Black Dance Festival stretches bounds of expressiveness – Pittsburgh Tribune-Review

Friday, November 4, 2011

After a year of planning, the August Wilson Center unfurls its Black Dance Festival this weekend. It is the kind of the programming that could easily become a tradition.

“It was really difficult to choose the companies because there are so many out there,” says Greer Reed, who is artistic director of the center’s dance ensemble. “It was an amazing experience putting together a whole weekend celebrating dance rooted in the black experience.”

The August Wilson Center will present a two-part Black Dance Festival Friday through Sunday at its home in the Cultural District, Downtown.

Part I, Friday and Saturday afternoon, will feature Rennie Harris Puremovement, Dayton Contemporary Dance Company and the August Wilson Center Dance Ensemble.

Part II, Saturday evening and Sunday afternoon will feature Deeply Rooted Dance Theater, Ailey II and the August Wilson Center Dance Ensemble.

The roster of groups ranges from the iconic Alvin Ailey to Deeply Rooted Dance Theater, which will be making its Pittsburgh debut.

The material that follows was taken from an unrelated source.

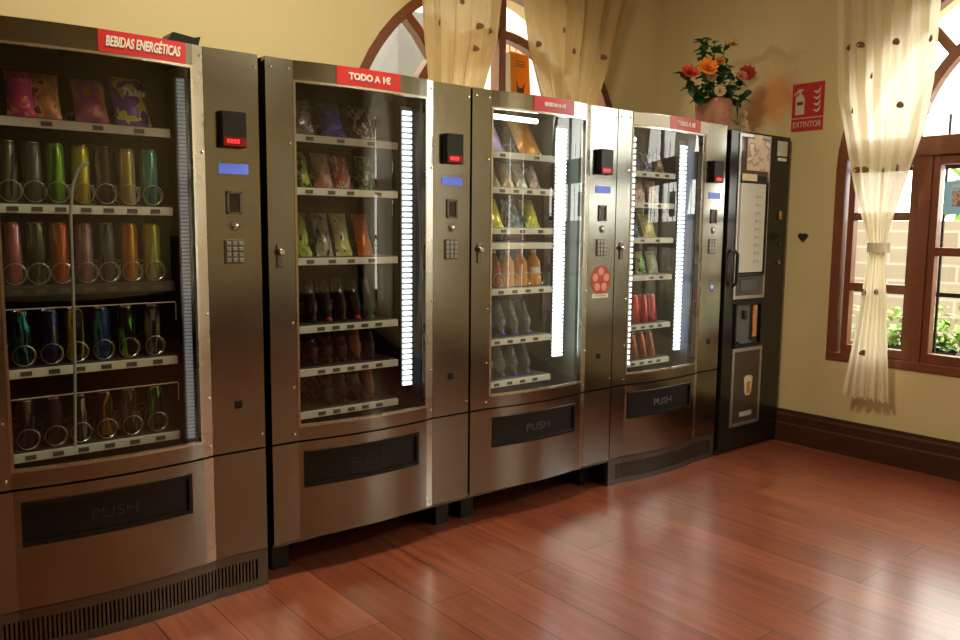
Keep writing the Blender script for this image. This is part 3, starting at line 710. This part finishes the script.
row_cans(m1, 'leftmost', 1, S1[1], C1, [('pale olive', canm((.16, .17, .12), (.25, .25, .2), K)), ('dull grey', canm((.13, .14, .14), (.22, .23, .2), K, 4, 1)), ('bright green', canm((.16, .42, .03), (.22, .55, .05), (.05, .16, .02), 2, 2)),
    ('yellow gold', canm((.60, .52, .05), (.75, .65, .1), K, 3, 3)), ('black and brown', canm((.06, .04, .03), (.12, .08, .05), (.3, .3, .3), 4, 4)), ('gold and silver', canm((.62, .48, .12), (.72, .68, .5), (.3, .2, .05), 2, 5)), ('pale teal', canm((.10, .45, .42), (.25, .6, .55), (.05, .2, .3), 3, 6))], .178, group=g1)
row_cans(m1, 'leftmost', 2, S1[2], C1, [('dusty pink', canm((.5, .16, .18), (.6, .3, .3), K, 3, 7)), ('charcoal', canm((.05, .055, .05), (.12, .13, .1), (.4, .4, .2), 6, 8)), ('orange', canm((.62, .17, .03), (.5, .1, .05), (.7, .4, .2), 3, 9)),
    ('pinkish grey', canm((.42, .26, .28), (.3, .16, .2), (.6, .5, .5), 3, 10)), ('blue grey', canm((.10, .13, .15), (.2, .22, .24), K, 3, 11)), ('bright orange', canm((.75, .22, .04), (.72, .45, .08), (.4, .08, .02), 3, 12)), ('yellow and green', canm((.60, .60, .12), (.3, .5, .12), (.8, .8, .5), 3, 13))], .185, group=g1)
row_cans(m1, 'leftmost', 3, S1[3], C1b, [('black and teal', canm(K, (.02, .35, .30), K, 4, 14)), ('black and navy', canm((.015, .02, .07), (.03, .05, .2), (.3, .3, .05), 4, 15)), ('black and yellow', canm(K, (.55, .45, .02), (.7, .6, .05), 3, 16)),
    ('blue and teal', canm((.02, .05, .2), (.04, .3, .35), (.3, .35, .4), 4, 17)), ('black and lime', canm(K, (.15, .6, .02), K, 4, 18)), ('black and silver', canm((.03, .03, .03), (.25, .25, .22), (.5, .5, .05), 4, 19))], .165, group=g1)
row_cans(m1, 'leftmost', 4, S1[4], C1b, [('black and grey', canm(K, (.12, .12, .12), K, 4, 20)), ('plain black', canm(K, (.03, .03, .03), K, 4, 21)), ('black and white', canm(K, (.3, .3, .3), K, 4, 22)),
    ('black and amber', canm(K, (.4, .18, .02), K, 3, 23)), ('dark silver', canm((.02, .02, .02), (.18, .18, .17), K, 5, 24)), ('black and green', canm(K, (.10, .4, .03), K, 4, 25))], .15, group=g1)
# machine 2
def row_bags(mach, mword, ri, zs, items, wd, hh, T, lean, kind, cat, group, sd):
    for i, (x, look, a, b, c) in enumerate(items):
        put(kind, cat, look, POS[len(items)][i], ri, mach, mword, x, zs, bag_meshes(wd, hh, T, pack_mat(a, b, c, .25, .35, 3.5, sd+i*2.1), sd*10+i), lean, .0, .0, group)
row_bags(m2, 'second', 0, S2[0], [(.195, 'silver and plum crisp bag', (.35, .32, .38), (.16, .06, .2), (.6, .55, .6)), (.321, 'deep blue crisp bag', (.03, .04, .35), (.08, .10, .6), K), (.449, 'black and white crisp bag', (.05, .04, .07), (.6, .55, .65), K)], .10, .14, .05, 22, 'crisp_bag', 'crisp bag', 'crisp bags in the second machine', 1)
row_bags(m2, 'second', 1, S2[1], [(.19, 'olive snack packet', (.35, .38, .06), K, (.1, .2, .05)), (.28, 'pale pink snack packet', (.45, .33, .27), (.5, .1, .1), (.2, .25, .1)), (.36, 'red and white snack packet', (.45, .05, .05), (.6, .58, .5), K), (.47, 'green and white snack packet', (.04, .13, .07), (.45, .5, .42), (.02, .06, .03))], .075, .14, .04, 22, 'snack_packet', 'snack packet', 'snack packets in the second machine', 2)
row_bags(m2, 'second', 2, S2[2], [(.19, 'lime green biscuit packet', (.4, .42, .08), (.2, .3, .05), K), (.28, 'silver biscuit packet', (.35, .34, .28), (.2, .2, .15), K), (.36, 'yellow and silver biscuit packet', (.5, .48, .1), (.55, .57, .6), K), (.455, 'orange biscuit packet', (.5, .12, .03), (.6, .2, .05), (.25, .05, .02))], .07, .17, .035, 20, 'biscuit_packet', 'biscuit packet', 'biscuit packets in the second machine', 3)
CLEAR = liquid('clear_water_bottle', (.75, .85, .88), .85); GREENB = liquid('dark_green_drink', (.03, .10, .05), .4); COLA = liquid('cola_drink', (.04, .015, .01), .3); AMBER = liquid('amber_drink', (.45, .16, .03), .4); OJ = liquid('orange_juice', (.85, .36, .02), .1)
CAPB = mat('blue_cap', (.05, .08, .45), .4); CAPK = mat('dark_cap', (.02, .02, .02), .4); CAPG = mat('green_cap', (.02, .15, .05), .4); CAPR = mat('red_cap', (.5, .03, .02), .4); CAPW = mat('white_cap', (.8, .8, .78), .4)
CLEARL = mat('pale_blue_label', (.12, .20, .24), .25, .3)
LABW = mat('white_label', (.7, .72, .72), .5); LABD = mat('dark_label', (.05, .05, .06), .5); LABR = mat('red_label', (.4, .04, .03), .5); LABO = mat('orange_label', (.6, .25, .03), .5)
def upturned(parts, h):
    parts = parts[:2]
    for nm, me in parts:
        me.transform(Matrix.Translation((0, 0, h)) @ Matrix.Rotation(PI, 4, 'X'))
    return parts
def row_bottles(mach, mword, ri, zs, X, specs, h, r, lean, group):
    for i, (x, (look, lq, cp, lb)) in enumerate(zip(X, specs)):
        bm_ = bottle_meshes(h, r, lq, cp, lb)
        put('drink_bottle', 'bottle', look, POS[len(X)][i], ri, mach, mword, x, zs, upturned(bm_, h) if lean > 15 else bm_, lean, group=group)
gb = 'small drink bottles in the second machine'
row_bottles(m2, 'second', 3, S2[3], cols(5, .23, .48), [('cola bottle', COLA, CAPK, LABD), ('upturned dark bottle, red cap', COLA, CAPR, LABR), ('dark cola bottle', COLA, CAPK, LABD), ('upturned brown bottle, red cap', COLA, CAPR, LABR), ('upturned dark green bottle', GREENB, CAPG, LABW)], .165, .026, 25, gb)
row_bottles(m2, 'second', 4, S2[4], cols(5, .23, .48), [('black bottle', COLA, CAPK, LABD), ('dark brown bottle', COLA, CAPK, LABD), ('smoky dark bottle', COLA, CAPK, LABW), ('amber bottle', AMBER, CAPK, LABO), ('upturned dark brown bottle', COLA, CAPK, LABW)], .14, .025, 25, gb)
row_bottles(m2, 'second', 5, S2[5], cols(4, .29, .48), [('black bottle', COLA, CAPK, LABD), ('dim black bottle', COLA, CAPK, LABD), ('upturned dark brown bottle', COLA, CAPK, LABO), ('small amber bottle', AMBER, CAPR, LABO)], .13, .024, 25, gb)
# machine 3
row_bags(m3, 'third', 0, S3[0], [(.21, 'lilac chocolate bag', (.45, .36, .68), (.8, .65, .2), (.6, .55, .8)), (.43, 'orange crisp bag', (.80, .28, .03), (.85, .42, .05), (.15, .3, .5))], .135, .19, .055, 33, 'crisp_bag', 'crisp bag', 'large bags in the third machine', 4)
row_bags(m3, 'third', 1, S3[1], [(.22, 'brown and green snack packet', (.25, .2, .08), (.15, .2, .08), (.4, .3, .2)), (.30, 'pink and green snack packet', (.6, .3, .28), (.3, .5, .2), (.8, .8, .7)), (.38, 'white snack packet', (.65, .63, .58), (.4, .4, .38), (.3, .2, .2)), (.46, 'white and pink snack packet', (.65, .6, .55), (.55, .2, .22), (.3, .3, .3))], .07, .125, .035, 28, 'snack_packet', 'snack packet', 'snack packets in the third machine', 5)
row_bags(m3, 'third', 2, S3[2], [(.23, 'yellow snack bag', (.78, .68, .05), (.8, .75, .3), (.5, .5, .02)), (.34, 'dark blue snack bag', (.03, .06, .12), (.15, .35, .5), K), (.45, 'yellow green snack bag', (.7, .65, .06), (.3, .5, .15), (.75, .75, .3))], .085, .14, .045, 26, 'snack_bag', 'snack bag', 'small bags in the third machine', 6)
row_bottles(m3, 'third', 4, S3[4], cols(4, .22, .46), [('red brown juice bottle', AMBER, CAPW, LABR), ('orange juice bottle', OJ, CAPW, LABO), ('ribbed orange juice bottle', OJ, CAPW, LABO), ('pale yellow juice bottle', OJ, CAPW, LABW)], .165, .033, 4, 'juice bottles in the third machine')
gw = 'water bottles in the third machine'
for ri in (5, 6):
    for i, x in enumerate(cols(4, .2, .43)):
        put('water_bottle', 'bottle', 'upturned water bottle, blue cap', POS[4][i], ri, m3, 'third', x, S3[ri], upturned(bottle_meshes(.165 if ri == 5 else .155, .032, CLEAR, CAPB, CLEARL), .165 if ri == 5 else .155), 27, group=gw)
# machine 4
row_bags(m4, 'fourth', 0, S4[0], [(.27, 'blue snack packet', (.05, .08, .35), (.4, .45, .6), K), (.37, 'dark blue snack packet', (.06, .06, .2), (.5, .5, .6), K), (.46, 'brown snack packet', (.25, .12, .08), (.5, .4, .3), K)], .075, .11, .04, 20, 'snack_packet', 'snack packet', 'snack packets in the fourth machine', 7)
row_bags(m4, 'fourth', 1, S4[1], [(.31, 'pink and white snack packet', (.65, .35, .3), (.7, .65, .6), (.5, .1, .1)), (.42, 'white and red snack packet', (.7, .6, .5), (.6, .15, .12), (.7, .7, .6))], .085, .12, .04, 18, 'snack_packet', 'snack packet', 'snack packets in the fourth machine', 8)
row_bags(m4, 'fourth', 2, S4[2], [(.27, 'navy snack bag', (.03, .04, .15), (.1, .15, .4), K), (.40, 'yellow and white snack bag', (.7, .6, .12), (.8, .75, .5), (.4, .3, .05))], .10, .13, .045, 22, 'snack_bag', 'snack bag', 'snack bags in the fourth machine', 9)
row_bags(m4, 'fourth', 3, S4[3], [(.34, 'green snack packet', (.10, .35, .06), (.5, .6, .4), K), (.44, 'clear and white sandwich pack', (.5, .52, .5), (.3, .45, .2), (.6, .6, .6))], .08, .12, .045, 18, 'snack_packet', 'snack packet', 'snack packets in the fourth machine', 11)
row_cans(m4, 'fourth', 4, S4[4], cols(4, .235, .44), [('dark red', canm((.4, .02, .03), (.5, .04, .04), K, 3, 30)), ('red', canm((.6, .02, .03), (.5, .03, .03), (.5, .5, .5), 3, 31)), ('bright red', canm((.65, .03, .03), (.5, .02, .02), (.7, .7, .7), 3, 32)), ('crimson', canm((.6, .02, .06), (.55, .03, .03), K, 3, 33))], .145, 9, .026, 'red cans in the fourth machine')
row_cans(m4, 'fourth', 5, S4[5], cols(4, .235, .44), [('dark rust', canm((.3, .08, .04), K, K, 3, 34)), ('rust red', canm((.42, .10, .05), (.25, .06, .04), K, 3, 35)), ('copper red', canm((.45, .12, .06), (.3, .05, .03), K, 3, 36)), ('brown red', canm((.35, .09, .06), (.5, .3, .25), K, 3, 37))], .135, 14, .025, 'rust red cans in the fourth machine')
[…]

Ailey’s work will be “Revelations,” which the late choreographer created in 1960 and will be performed by the 12 dancers of Ailey II. It illuminates the history of the black experience in America, performed to blues and spirituals.

Reed says she’s proud to introduce Kevin Iega Jeff’s Deeply Rooted Dance Theater because it’s “a hidden gem kind of company.”

Jeff, 52, says he re-imagines dance through a lens of the African diaspora with dancers trained in classical, modern and ballet. “It’s a blending of different forms, definitely modern, using the vocabularies the company is trained to express. What becomes the script is the music and the feeling I want to express through music.”

His Chicago-based company will perform two works, including the duet “Wild is the Wind,” the title of a mid-’60s song and album by Nina Simone.

“I love the music. It was a point of inspiration when I was a younger man,” Jeff says. “I was awed by Nina Simone’s piano, so lush and her voice is so rich. It was spellbinding. I was in my early 20s and didn’t feel mature enough. I didn’t know at the time she was singing and playing the piano simultaneously. I assumed because of the intricacy of the piano that she was being accompanied.”

Jeff finally was ready to choreograph Simone’s music in 2009, as a part of his longer work “Touch.” “It’s about deeply impassioned love, but it doesn’t come without complications. This duet explores that in terms of my own feelings and my own personal experiences, not in a literal way but in a life-experiential way,” he says.

The variety of programming includes non-narrative dance, such as “Regality” by Darrell Grand Moultire, which the August Wilson Center Dance Ensemble will perform.

“It’s primarily for the joy of dance, the many dynamics of dance and the individual dancer,” Reed says. “But they’re so great when they come together as an ensemble.”